TASK DETAILS>
Copy out every line in which the string "objects" occurs.
Begin SOURCE DATA
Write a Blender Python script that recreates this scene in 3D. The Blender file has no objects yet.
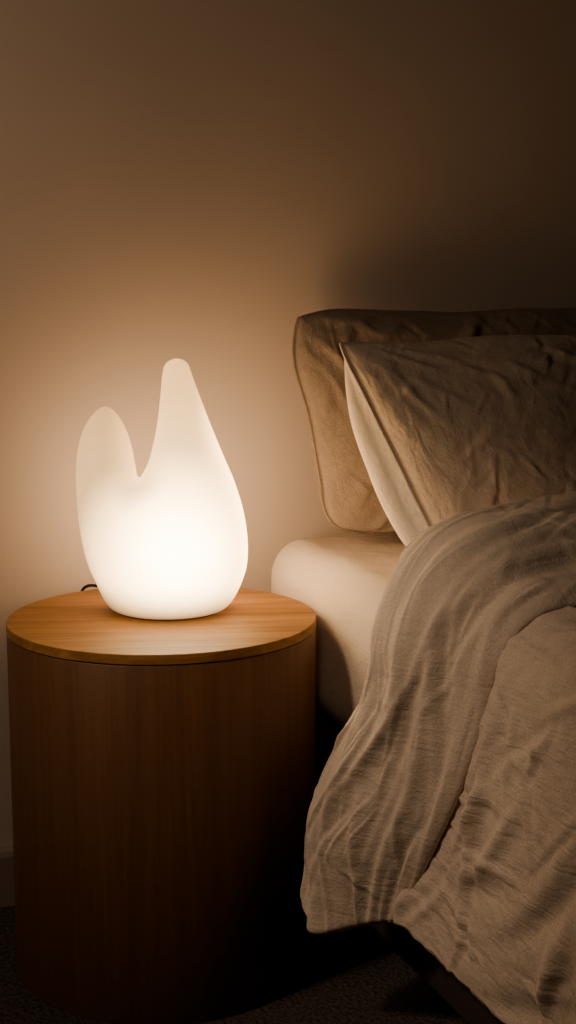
import bpy, bmesh, math, random
import numpy as np
from math import radians as R, sin, cos, pi, sqrt
from mathutils import Vector, noise, Matrix, Euler
random.seed(3)
C = bpy.context.scene.collection

# ------------------------------------------------------------------ helpers
def link(name, me, mat=None, parent=None, smooth=True):
    o = bpy.data.objects.new(name, me); C.objects.link(o)
    if mat: me.materials.append(mat)
    if parent: o.parent = parent
    if smooth:
        for p in me.polygons: p.use_smooth = True
    return o
def mesh_py(verts, faces, name):
    me = bpy.data.meshes.new(name); me.from_pydata(verts, [], faces); me.update(); return me
def empty(name, loc=(0,0,0), rot=(0,0,0)):
    o = bpy.data.objects.new(name, None); C.objects.link(o); o.location = loc; o.rotation_euler = rot
    o.empty_display_size = .05
    return o
def tag(o, label, cat, group=None):
    o['label'] = label; o['category'] = cat
    if group: o['group'] = group
def struct(o): o['kind'] = 'structure'; return o
def box_me(name, x0, x1, y0, y1, z0, z1, bevel=0):
    bm = bmesh.new()
    bmesh.ops.create_cube(bm, size=1)
    for v in bm.verts:
        v.co = Vector((x0+(v.co.x+.5)*(x1-x0), y0+(v.co.y+.5)*(y1-y0), z0+(v.co.z+.5)*(z1-z0)))
    if bevel: bmesh.ops.bevel(bm, geom=bm.edges[:], offset=bevel, segments=3, profile=.5, affect='EDGES')
    me = bpy.data.meshes.new(name); bm.to_mesh(me); bm.free(); return me
def lathe_me(name, prof, n=128):
    verts = []; faces = []
    for (r, z) in prof:
        for i in range(n):
            a = 2*pi*i/n; verts.append((r*cos(a), r*sin(a), z))
    for k in range(len(prof)-1):
        for i in range(n):
            j = (i+1) % n
            faces.append((k*n+i, k*n+j, (k+1)*n+j, (k+1)*n+i))
    faces.append(tuple(range(n))[::-1]); faces.append(tuple((len(prof)-1)*n+i for i in range(n)))
    return mesh_py(verts, faces, name)
def soft_slab(hx, hy, hz, r, rc, step, disp, name):
    """mattress: stacked rounded-rectangle rings, soft top and bottom edges"""
    ring = []                                     # (point on outline, outward normal), counter clockwise
    cs = [(hx-rc, hy-rc, 0), (-hx+rc, hy-rc, 90), (-hx+rc, -hy+rc, 180), (hx-rc, -hy+rc, 270)]
    for k, (cx, cy, a0) in enumerate(cs):
        for i in range(13):
            a = R(a0+90*i/12); ring.append((Vector((cx+rc*cos(a), cy+rc*sin(a), 0)), Vector((cos(a), sin(a), 0))))
        nx_, ny_, _ = cs[(k+1) % 4]
        a = R(a0+90); s = Vector((cx+rc*cos(a), cy+rc*sin(a), 0)); e = Vector((nx_+rc*cos(a), ny_+rc*sin(a), 0))
        m = max(2, int((e-s).length/step))
        for i in range(1, m): ring.append((s.lerp(e, i/m), Vector((cos(a), sin(a), 0))))
    levels = []                                   # (z, inset, scale, vertical part of the normal)
    levels.append((-hz, r, .0, -1)); levels.append((-hz, r, .5, -1))
    for i in range(13):
        a = R(-90+90*i/12); levels.append((-hz+r+r*sin(a), r-r*cos(a), 1, sin(a)))
    for i in range(1, 14): levels.append((lerp(-hz+r, hz-r, i/14), 0, 1, 0))
    for i in range(15):
        a = R(90*i/14); levels.append((hz-r+r*sin(a), r-r*cos(a), 1, sin(a)))
    for s in (.985, .97, .955, .94, .92, .90, .87, .84, .80, .75, .65, .5, .3, 0): levels.append((hz, r, s, 1))
    v = []; f = []; n = len(ring)
    for (z, d, sc, nz) in levels:
        for (p, nn) in ring:
            q = p-nn*d; c = Vector((q.x*sc, q.y*sc, z))
            nrm = Vector((nn.x*sqrt(max(0, 1-nz*nz)), nn.y*sqrt(max(0, 1-nz*nz)), nz))
            v.append(c+nrm*disp(c, nrm))
    for k in range(len(levels)-1):
        for i in range(n):
            j = (i+1) % n; f.append((k*n+i, k*n+j, (k+1)*n+j, (k+1)*n+i))
    me = mesh_py(v, f, name)
    bm = bmesh.new(); bm.from_mesh(me); bmesh.ops.remove_doubles(bm, verts=bm.verts[:], dist=1e-5); bm.to_mesh(me); bm.free()
    return me
def lerp(a, b, t): return a+(b-a)*t
def sstep(a, b, x): u = max(0, min(1, (x-a)/(b-a))); return u*u*(3-2*u)
def interp(x, tab):
    """smooth cubic through the knots"""
    if x <= tab[0][0]: return tab[0][1]
    n = len(tab)
    for k in range(n-1):
        x0, y0 = tab[k]; x1, y1 = tab[k+1]
        if x <= x1:
            def slope(i):
                if i == 0 or i == n-1: return None
                return (tab[i+1][1]-tab[i-1][1])/(tab[i+1][0]-tab[i-1][0])
            h = x1-x0; d = (y1-y0)/h
            m0 = slope(k); m1 = slope(k+1)
            m0 = d if m0 is None else m0; m1 = d if m1 is None else m1
            u = (x-x0)/h
            return (2*u**3-3*u*u+1)*y0+(u**3-2*u*u+u)*h*m0+(-2*u**3+3*u*u)*y1+(u**3-u*u)*h*m1
    return tab[-1][1]
def ns(x, y, z=0): return noise.noise(Vector((x, y, z)))
def ridge(x, y, z=0): return 1-2*abs(ns(x, y, z))
def make_creases(n, seed, xr, yr, ang, spread, L, w, amp):
    rg = random.Random(seed); out = []
    for _ in range(n):
        k = rg.random()
        out.append((rg.uniform(*xr), rg.uniform(*yr), R(ang+rg.gauss(0, spread)), lerp(L[0], L[1], rg.random()),
                    lerp(w[0], w[1], k), lerp(amp[0], amp[1], k*.6+rg.random()*.4)*(1 if rg.random() < .75 else -.7), rg.uniform(-.9, .9), rg.choice((-1,1))))
    return out
def crease_field(pts, cl):
    P = np.array(pts, dtype=float); h = np.zeros(len(P))
    for (cx, cy, th, L, w, A, kk, sd) in cl:
        dx = P[:,0]-cx; dy = P[:,1]-cy
        u = dx*cos(th)+dy*sin(th); v = -dx*sin(th)+dy*cos(th)-kk*u*u-.15*w*np.sin(u*30+cx*50)
        m = np.abs(u) < L/2
        e = np.where(m, (1-(2*u/L)**2)**2, 0)
        ww = w*(.75+.5*(u/L+.5))
        h += A*e*(np.exp(-(v/ww)**2)-.55*np.exp(-((v-sd*1.5*ww)/(1.3*ww))**2))
    return h

# ------------------------------------------------------------------ materials
def newmat(name):
    m = bpy.data.materials.new(name); m.use_nodes = True
    nt = m.node_tree; b = nt.nodes['Principled BSDF']
    return m, nt, b
def nd(nt, t, **kw):
    n = nt.nodes.new(t)
    for k, v in kw.items():
        if k in n.inputs: n.inputs[k].default_value = v
        else: setattr(n, k, v)
    return n
def coords(nt, scale=(1,1,1), rot=(0,0,0)):
    tc = nd(nt, 'ShaderNodeTexCoord'); mp = nd(nt, 'ShaderNodeMapping')
    mp.inputs['Scale'].default_value = scale; mp.inputs['Rotation'].default_value = rot
    nt.links.new(tc.outputs['Object'], mp.inputs['Vector']); return mp.outputs['Vector']
def ramp(nt, fac, stops):
    r = nd(nt, 'ShaderNodeValToRGB'); cr = r.color_ramp
    while len(cr.elements) < len(stops): cr.elements.new(.5)
    for e, (p, c) in zip(cr.elements, stops): e.position = p; e.color = (*c, 1)
    nt.links.new(fac, r.inputs['Fac']); return r.outputs['Color']
def bump(nt, b, h, strength, dist):
    bp = nd(nt, 'ShaderNodeBump'); bp.inputs['Strength'].default_value = strength; bp.inputs['Distance'].default_value = dist
    nt.links.new(h, bp.inputs['Height'])
    nt.links.new(bp.outputs['Normal'], b.inputs['Normal']); return bp
def noise_mat(name, c0, c1, scale=(8,8,8), rough=.9, bs=.2, bd=.01, detail=6, nscale=1, distortion=0):
    m, nt, b = newmat(name)
    n = nd(nt, 'ShaderNodeTexNoise'); n.inputs['Scale'].default_value = nscale
    n.inputs['Detail'].default_value = detail; n.inputs['Distortion'].default_value = distortion
    nt.links.new(coords(nt, scale), n.inputs['Vector'])
    nt.links.new(ramp(nt, n.outputs['Fac'], [(.3, c0), (.7, c1)]), b.inputs['Base Color'])
    b.inputs['Roughness'].default_value = rough; b.inputs['Specular IOR Level'].default_value = .2
    bump(nt, b, n.outputs['Fac'], bs, bd); return m
def wood(name, scale, dark, light, rough=.38):
    m, nt, b = newmat(name)
    n1 = nd(nt, 'ShaderNodeTexNoise'); n1.inputs['Scale'].default_value = 1; n1.inputs['Detail'].default_value = 8; n1.inputs['Distortion'].default_value = .9
    nt.links.new(coords(nt, scale), n1.inputs['Vector'])
    n2 = nd(nt, 'ShaderNodeTexNoise'); n2.inputs['Scale'].default_value = 1; n2.inputs['Detail'].default_value = 4
    nt.links.new(coords(nt, tuple(s*6 for s in scale)), n2.inputs['Vector'])
    mx = nd(nt, 'ShaderNodeMath', operation='MULTIPLY_ADD'); mx.inputs[1].default_value = .55
    nt.links.new(n2.outputs['Fac'], mx.inputs[0]); nt.links.new(n1.outputs['Fac'], mx.inputs[2])
    nt.links.new(ramp(nt, mx.outputs[0], [(.5, dark), (1.0, light)]), b.inputs['Base Color'])
    b.inputs['Roughness'].default_value = rough; b.inputs['Specular IOR Level'].default_value = .22
    bump(nt, b, n2.outputs['Fac'], .12, .002); return m
def linen(name, c0, c1, soft=.3, crease=.3, rot=(40,15,30)):
    m, nt, b = newmat(name)
    v = coords(nt, (1,1,1))
    n1 = nd(nt, 'ShaderNodeTexNoise'); n1.inputs['Scale'].default_value = 28; n1.inputs['Detail'].default_value = 9; n1.inputs['Distortion'].default_value = .8
    nt.links.new(v, n1.inputs['Vector'])
    # stretched creases
    n3 = nd(nt, 'ShaderNodeTexNoise'); n3.inputs['Scale'].default_value = 1; n3.inputs['Detail'].default_value = 4; n3.inputs['Distortion'].default_value = .7
    nt.links.new(coords(nt, (14, 11, 58), tuple(R(a) for a in rot)), n3.inputs['Vector'])
    ab = nd(nt, 'ShaderNodeMath', operation='SUBTRACT'); ab.inputs[1].default_value = .5
    nt.links.new(n3.outputs['Fac'], ab.inputs[0])
    a2 = nd(nt, 'ShaderNodeMath', operation='ABSOLUTE'); nt.links.new(ab.outputs[0], a2.inputs[0])
    # weave threads
    w = nd(nt, 'ShaderNodeTexNoise'); w.inputs['Scale'].default_value = 420; w.inputs['Detail'].default_value = 2
    nt.links.new(v, w.inputs['Vector'])
    s1 = nd(nt, 'ShaderNodeMath', operation='MULTIPLY'); s1.inputs[1].default_value = soft; nt.links.new(n1.outputs['Fac'], s1.inputs[0])
    s2 = nd(nt, 'ShaderNodeMath', operation='MULTIPLY_ADD'); s2.inputs[1].default_value = -crease*2; nt.links.new(a2.outputs[0], s2.inputs[0]); nt.links.new(s1.outputs[0], s2.inputs[2])
    s3 = nd(nt, 'ShaderNodeMath', operation='MULTIPLY_ADD'); s3.inputs[1].default_value = .07; nt.links.new(w.outputs['Fac'], s3.inputs[0]); nt.links.new(s2.outputs[0], s3.inputs[2])
    nt.links.new(ramp(nt, w.outputs['Fac'], [(.3, c0), (.7, c1)]), b.inputs['Base Color'])
    b.inputs['Roughness'].default_value = 1; b.inputs['Specular IOR Level'].default_value = .05
    bump(nt, b, s3.outputs[0], 1.0, .0085); return m

M_wall = noise_mat('wall plaster', (.54,.46,.395), (.58,.495,.425), (3,3,3), .95, .04, .004, 8)
M_base = noise_mat('baseboard paint', (.25,.215,.185), (.28,.24,.205), (5,5,5), .7, .02, .002)
M_floor = noise_mat('carpet', (.022,.018,.015), (.08,.064,.052), (160,160,160), 1, .8, .01, 3)
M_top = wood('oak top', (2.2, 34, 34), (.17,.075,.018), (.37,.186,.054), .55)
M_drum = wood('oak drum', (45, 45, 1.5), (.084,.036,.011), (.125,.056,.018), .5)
M_groove = noise_mat('shadow gap wood', (.03,.014,.006), (.05,.022,.01))
M_sheet = linen('fitted sheet cotton', (.58,.495,.405), (.66,.57,.47), .28, .14, (20,30,60))
M_duvet = linen('duvet linen', (.46,.38,.305), (.58,.485,.40), .36, .24, (40,15,30))
M_flap = linen('duvet linen fold', (.50,.415,.335), (.62,.525,.43), .24, .12, (-20,-35,10))
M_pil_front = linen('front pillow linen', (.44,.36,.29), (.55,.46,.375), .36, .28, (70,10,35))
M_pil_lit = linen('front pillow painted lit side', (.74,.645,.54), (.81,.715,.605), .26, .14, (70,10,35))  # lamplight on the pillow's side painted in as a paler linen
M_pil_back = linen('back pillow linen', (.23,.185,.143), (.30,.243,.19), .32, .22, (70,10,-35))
M_bedbase = noise_mat('bed base fabric', (.025,.018,.013), (.04,.029,.021), (300,300,300), 1, .3, .003)
M_leg = wood('bed leg wood', (20,20,2), (.03,.015,.006), (.05,.025,.01))
M_cord = noise_mat('black cord', (.01,.01,.01), (.02,.018,.016), (50,50,50), .5, .05, .001)
M_lbase = noise_mat('lamp base white', (.55,.48,.40), (.6,.52,.43), (20,20,20), .5, .02, .001)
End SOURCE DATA
RIGHT ANSWER>
Write a Blender Python script that recreates this scene in 3D. The Blender file has no objects yet.
    o = bpy.data.objects.new(name, me); C.objects.link(o)
    o = bpy.data.objects.new(name, None); C.objects.link(o); o.location = loc; o.rotation_euler = rot